_GIVEN MATERIAL_
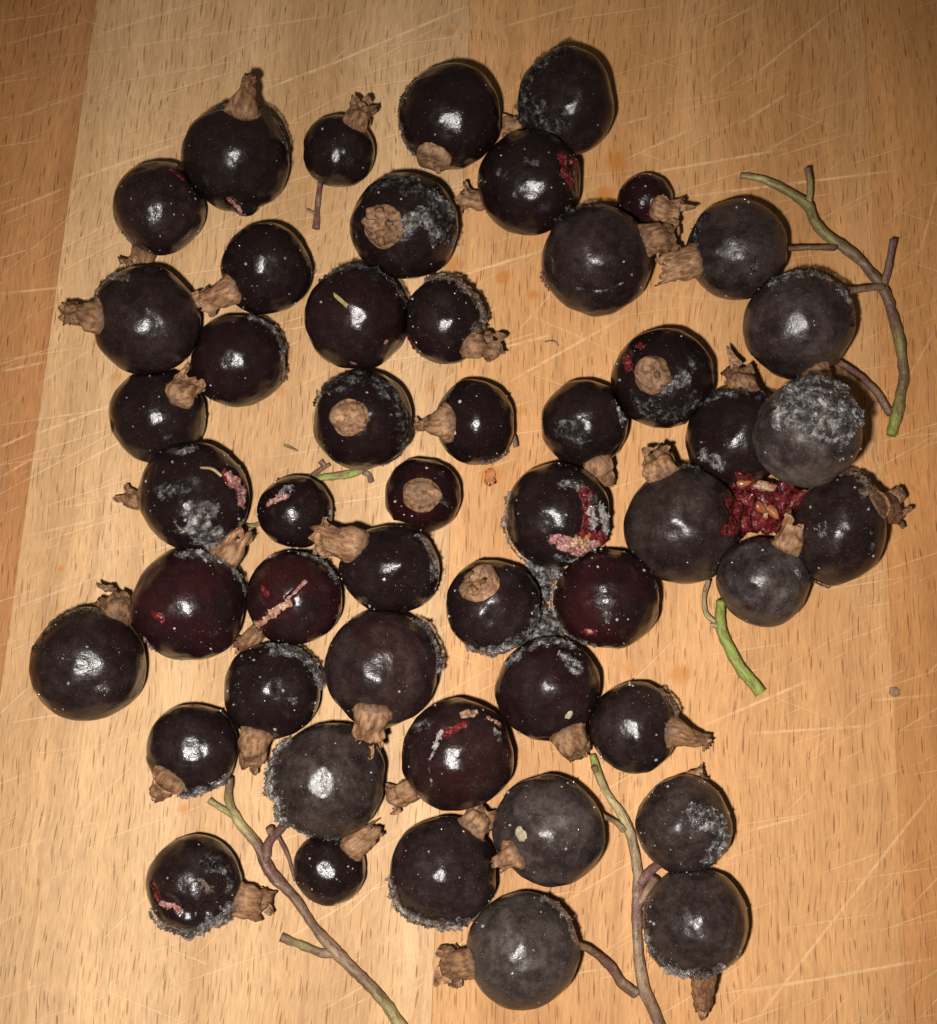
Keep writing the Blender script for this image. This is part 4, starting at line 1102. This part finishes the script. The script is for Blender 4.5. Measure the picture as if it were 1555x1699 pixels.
stem('fruit_stem', 'long curved green and brown stem arching down the right side', (
    [(1228, 291, 14), (1262, 297, 18), (1300, 314, 24), (1338, 338, 30), (1352, 368, 30), (1378, 396, 28), (1420, 425, 24), (1462, 474, 20), (1480, 520, 18), (1494, 575, 18), (1498, 625, 16), (1490, 675, 14), (1478, 722, 14)],
    [6, 7, 8, 10, 9.5, 10, 9, 10.5, 9.5, 9.5, 9.5, 11, 10], [OLIVE, YEL, OLIVE, OLIVE, OLIVE, OLIVE, BROWN, BROWN, PURPLE, OLIVE, BROWN, OLIVE, GREEN]), [
    ([(1342, 336, 30), (1344, 310, 44), (1339, 278, 62)], [7, 5.5, 5], [OLIVE, OLIVE, BROWN]),
    ([(1466, 474, 22), (1474, 440, 40), (1482, 396, 56)], [6, 5.5, 6.5], [BROWN, PURPLE, PURPLE]),
    ([(1303, 413, 80), (1340, 411, 62), (1386, 410, 30)], [5, 4.5, 6.5], [PURPLE, TAN, BROWN]),
    ([(1396, 484, 92), (1430, 480, 70), (1466, 476, 26)], [6, 5.5, 7], [PURPLE, TAN, TAN]),
    ([(1392, 602, 60), (1424, 622, 40), (1454, 650, 24), (1478, 688, 15)], [6, 6.5, 7, 8], [PURPLE, PURPLE, BROWN, PURPLE])])
stem('fruit_stem', 'forked brown stem running down out of the picture at the lower left', (
    [(381, 1290, 40), (379, 1330, 20), (398, 1366, 15), (428, 1404, 15), (446, 1444, 16), (488, 1490, 14), (520, 1536, 14), (554, 1578, 14), (600, 1622, 14), (640, 1666, 14), (675, 1720, 14), (720, 1800, 14)],
    [7, 7.5, 8, 8.5, 11, 9, 9, 11, 10, 10, 10.5, 11], [PURPLE, OLIVE, YEL, BROWN, PURPLE, BROWN, BROWN, TAN, BROWN, OLIVE, YEL, OLIVE]), [
    ([(347, 1328, 12), (362, 1338, 14), (385, 1352, 15)], [6, 6.5, 7], [OLIVE, YEL, OLIVE]),
    ([(488, 1352, 70), (464, 1378, 40), (446, 1400, 24), (440, 1432, 17)], [6, 8, 7.5, 9], [PURPLE, PURPLE, PURPLE, PURPLE]),
    ([(452, 1384, 30), (446, 1374, 38)], [7, 7.5], [PURPLE, BROWN]),
    ([(462, 1388, 26), (478, 1420, 10), (490, 1462, 8)], [4, 3.5, 3], [PURPLE, BROWN]),
    ([(466, 1555, 12), (500, 1568, 12), (530, 1580, 13), (552, 1580, 14)], [7, 7, 7, 9], [PURPLE, OLIVE, BROWN, TAN])])
stem('fruit_stem', 'long green to brown stem running down past the lowest berry at the lower right', (
    [(982, 1252, 20), (992, 1282, 16), (1008, 1318, 16), (1036, 1360, 16), (1050, 1402, 16), (1058, 1450, 16), (1056, 1510, 16), (1058, 1570, 16), (1066, 1632, 16), (1086, 1682, 16), (1106, 1730, 16), (1140, 1800, 16)],
    [6.5, 7.5, 7, 8, 8, 9, 8.5, 8.5, 10.5, 10.5, 11, 11], [GREEN, OLIVE, YEL, YEL, TAN, TAN, PURPLE, TAN, TAN, BROWN, BROWN, BROWN]), [
    ([(1000, 1354, 60), (1018, 1362, 34), (1036, 1376, 18)], [5, 5, 7], [TAN, TAN, YEL]),
    ([(988, 1280, 24), (985, 1272, 30)], [5, 6], [OLIVE, BROWN]),
    ([(1096, 1432, 40), (1080, 1444, 26), (1062, 1466, 18)], [8, 8, 9], [PURPLE, PURPLE, PURPLE]),
    ([(1088, 1455, 30), (1074, 1478, 20), (1060, 1500, 17)], [8, 8, 8], [PURPLE, TAN, PURPLE]),
    ([(946, 1566, 88), (978, 1575, 60), (1012, 1602, 28), (1034, 1632, 18), (1058, 1648, 17)], [5, 7, 7.5, 8, 9], [TAN, BROWN, PURPLE, BROWN, BROWN])])
stem('green_stalk', 'short bright green cut stalk beside the dimpled grey berry', (
    [(1196, 996, 40), (1196, 1035, 18), (1206, 1066, 14), (1228, 1106, 12), (1262, 1150, 12)], [8, 10, 10, 10, 10], [GREEN, GREEN, GREEN, GREEN, (0.30, 0.36, 0.07)]), [
    ([(1176, 962, 40), (1169, 988, 22), (1172, 1018, 12), (1192, 1036, 14)], [4.5, 4, 4, 5], [TAN, TAN, YEL, TAN]),
    ([(1178, 1037, 14), (1190, 1038, 16)], [4, 6], [YEL, TAN])], 'stalk')
stem('green_twig', 'curled green twig bit lying between the tan button berries and the small scarred berry', (
    [(512, 798, 12), (535, 792, 8), (560, 790, 8), (585, 786, 8), (602, 780, 8)], [5, 6, 6.5, 6.5, 5], [OLIVE, GREEN, OLIVE, GREEN, OLIVE]), [
    ([(514, 795, 12), (528, 782, 10), (548, 770, 8)], [6, 5, 3.5], [PURPLE, BROWN, PURPLE]),
    ([(540, 774, 8), (532, 764, 12)], [4, 5], [BROWN, PURPLE]),
    ([(602, 784, 8), (612, 788, 8), (616, 800, 8)], [4, 5, 6], [PURPLE, BROWN, PURPLE])], 'twig')
stem('twig_scrap', 'tiny dark twig scrap lying alone on the pale stave', ([(471, 738, 3), (482, 742, 3), (494, 748, 3)], [2.5, 2.6, 2.2], [OLIVE, BROWN]), [], 'twig')
stem('twig_scrap', 'little brown stalk poking out between the frost speckled and the small scarred berry', ([(405, 872, 18), (420, 872, 12), (432, 868, 8)], [4, 4.5, 4], [BROWN, OLIVE, BROWN]), [], 'twig')
stem('fibre', 'thin hooked brown fibre on the board right of the frilled berry', ([(904, 567, 3), (914, 565, 4), (922, 567, 4), (927, 574, 3)], [1.1, 1.3, 1.3, 1.0], [BROWN, PURPLE]), [], 'fibre')

# ------------------------------------------------------------------ crumbs and juice on the board
def bit(name, label, cat, x, y, rx, ry, h, mat, turn=0.0, rough=.3):
    v = ICO3[0] * (1 + rough * noise(ICO3[0] * 1.9, int(x)) + rough * .4 * noise(ICO3[0] * 5, int(y)))[:, None]
    v = v * np.array([rx, ry, h]) * MMP
    v[:, 2] = np.maximum(v[:, 2], -0.1 * h * MMP)
    o = mesh_obj(name, v, ICO3[1], M[mat], None, True, at(x, y, 0.1 * h * MMP))
    o.rotation_euler = (0, 0, turn)
    o['label'] = label
    o['category'] = cat
    return o
bit('juice_drop', 'orange red juice smear under the cone tipped berry', 'juice', 813, 793, 9, 13, 0.9, 'juice', .2, .6)
bit('crumb', 'square brown crumb alone on the board at the right', 'crumb', 1484, 1148, 9, 8, 2, 'husk')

_PROBLEM DESCRIPTION_
Set the pictures aside and transcribe the data above exactly.

_ANSWER FOR THIS EXERCISE_
Keep writing the Blender script for this image. This is part 4, starting at line 1102. This part finishes the script. The script is for Blender 4.5. Measure the picture as if it were 1555x1699 pixels.
stem('fruit_stem', 'long curved green and brown stem arching down the right side', (
    [(1228, 291, 14), (1262, 297, 18), (1300, 314, 24), (1338, 338, 30), (1352, 368, 30), (1378, 396, 28), (1420, 425, 24), (1462, 474, 20), (1480, 520, 18), (1494, 575, 18), (1498, 625, 16), (1490, 675, 14), (1478, 722, 14)],
    [6, 7, 8, 10, 9.5, 10, 9, 10.5, 9.5, 9.5, 9.5, 11, 10], [OLIVE, YEL, OLIVE, OLIVE, OLIVE, OLIVE, BROWN, BROWN, PURPLE, OLIVE, BROWN, OLIVE, GREEN]), [
    ([(1342, 336, 30), (1344, 310, 44), (1339, 278, 62)], [7, 5.5, 5], [OLIVE, OLIVE, BROWN]),
    ([(1466, 474, 22), (1474, 440, 40), (1482, 396, 56)], [6, 5.5, 6.5], [BROWN, PURPLE, PURPLE]),
    ([(1303, 413, 80), (1340, 411, 62), (1386, 410, 30)], [5, 4.5, 6.5], [PURPLE, TAN, BROWN]),
    ([(1396, 484, 92), (1430, 480, 70), (1466, 476, 26)], [6, 5.5, 7], [PURPLE, TAN, TAN]),
    ([(1392, 602, 60), (1424, 622, 40), (1454, 650, 24), (1478, 688, 15)], [6, 6.5, 7, 8], [PURPLE, PURPLE, BROWN, PURPLE])])
stem('fruit_stem', 'forked brown stem running down out of the picture at the lower left', (
    [(381, 1290, 40), (379, 1330, 20), (398, 1366, 15), (428, 1404, 15), (446, 1444, 16), (488, 1490, 14), (520, 1536, 14), (554, 1578, 14), (600, 1622, 14), (640, 1666, 14), (675, 1720, 14), (720, 1800, 14)],
    [7, 7.5, 8, 8.5, 11, 9, 9, 11, 10, 10, 10.5, 11], [PURPLE, OLIVE, YEL, BROWN, PURPLE, BROWN, BROWN, TAN, BROWN, OLIVE, YEL, OLIVE]), [
    ([(347, 1328, 12), (362, 1338, 14), (385, 1352, 15)], [6, 6.5, 7], [OLIVE, YEL, OLIVE]),
    ([(488, 1352, 70), (464, 1378, 40), (446, 1400, 24), (440, 1432, 17)], [6, 8, 7.5, 9], [PURPLE, PURPLE, PURPLE, PURPLE]),
    ([(452, 1384, 30), (446, 1374, 38)], [7, 7.5], [PURPLE, BROWN]),
    ([(462, 1388, 26), (478, 1420, 10), (490, 1462, 8)], [4, 3.5, 3], [PURPLE, BROWN]),
    ([(466, 1555, 12), (500, 1568, 12), (530, 1580, 13), (552, 1580, 14)], [7, 7, 7, 9], [PURPLE, OLIVE, BROWN, TAN])])
stem('fruit_stem', 'long green to brown stem running down past the lowest berry at the lower right', (
    [(982, 1252, 20), (992, 1282, 16), (1008, 1318, 16), (1036, 1360, 16), (1050, 1402, 16), (1058, 1450, 16), (1056, 1510, 16), (1058, 1570, 16), (1066, 1632, 16), (1086, 1682, 16), (1106, 1730, 16), (1140, 1800, 16)],
    [6.5, 7.5, 7, 8, 8, 9, 8.5, 8.5, 10.5, 10.5, 11, 11], [GREEN, OLIVE, YEL, YEL, TAN, TAN, PURPLE, TAN, TAN, BROWN, BROWN, BROWN]), [
    ([(1000, 1354, 60), (1018, 1362, 34), (1036, 1376, 18)], [5, 5, 7], [TAN, TAN, YEL]),
    ([(988, 1280, 24), (985, 1272, 30)], [5, 6], [OLIVE, BROWN]),
    ([(1096, 1432, 40), (1080, 1444, 26), (1062, 1466, 18)], [8, 8, 9], [PURPLE, PURPLE, PURPLE]),
    ([(1088, 1455, 30), (1074, 1478, 20), (1060, 1500, 17)], [8, 8, 8], [PURPLE, TAN, PURPLE]),
    ([(946, 1566, 88), (978, 1575, 60), (1012, 1602, 28), (1034, 1632, 18), (1058, 1648, 17)], [5, 7, 7.5, 8, 9], [TAN, BROWN, PURPLE, BROWN, BROWN])])
stem('green_stalk', 'short bright green cut stalk beside the dimpled grey berry', (
    [(1196, 996, 40), (1196, 1035, 18), (1206, 1066, 14), (1228, 1106, 12), (1262, 1150, 12)], [8, 10, 10, 10, 10], [GREEN, GREEN, GREEN, GREEN, (0.30, 0.36, 0.07)]), [
    ([(1176, 962, 40), (1169, 988, 22), (1172, 1018, 12), (1192, 1036, 14)], [4.5, 4, 4, 5], [TAN, TAN, YEL, TAN]),
    ([(1178, 1037, 14), (1190, 1038, 16)], [4, 6], [YEL, TAN])], 'stalk')
stem('green_twig', 'curled green twig bit lying between the tan button berries and the small scarred berry', (
    [(512, 798, 12), (535, 792, 8), (560, 790, 8), (585, 786, 8), (602, 780, 8)], [5, 6, 6.5, 6.5, 5], [OLIVE, GREEN, OLIVE, GREEN, OLIVE]), [
    ([(514, 795, 12), (528, 782, 10), (548, 770, 8)], [6, 5, 3.5], [PURPLE, BROWN, PURPLE]),
    ([(540, 774, 8), (532, 764, 12)], [4, 5], [BROWN, PURPLE]),
    ([(602, 784, 8), (612, 788, 8), (616, 800, 8)], [4, 5, 6], [PURPLE, BROWN, PURPLE])], 'twig')
stem('twig_scrap', 'tiny dark twig scrap lying alone on the pale stave', ([(471, 738, 3), (482, 742, 3), (494, 748, 3)], [2.5, 2.6, 2.2], [OLIVE, BROWN]), [], 'twig')
stem('twig_scrap', 'little brown stalk poking out between the frost speckled and the small scarred berry', ([(405, 872, 18), (420, 872, 12), (432, 868, 8)], [4, 4.5, 4], [BROWN, OLIVE, BROWN]), [], 'twig')
stem('fibre', 'thin hooked brown fibre on the board right of the frilled berry', ([(904, 567, 3), (914, 565, 4), (922, 567, 4), (927, 574, 3)], [1.1, 1.3, 1.3, 1.0], [BROWN, PURPLE]), [], 'fibre')

# ------------------------------------------------------------------ crumbs and juice on the board
def bit(name, label, cat, x, y, rx, ry, h, mat, turn=0.0, rough=.3):
    v = ICO3[0] * (1 + rough * noise(ICO3[0] * 1.9, int(x)) + rough * .4 * noise(ICO3[0] * 5, int(y)))[:, None]
    v = v * np.array([rx, ry, h]) * MMP
    v[:, 2] = np.maximum(v[:, 2], -0.1 * h * MMP)
    o = mesh_obj(name, v, ICO3[1], M[mat], None, True, at(x, y, 0.1 * h * MMP))
    o.rotation_euler = (0, 0, turn)
    o['label'] = label
    o['category'] = cat
    return o
bit('juice_drop', 'orange red juice smear under the cone tipped berry', 'juice', 813, 793, 9, 13, 0.9, 'juice', .2, .6)
bit('crumb', 'square brown crumb alone on the board at the right', 'crumb', 1484, 1148, 9, 8, 2, 'husk')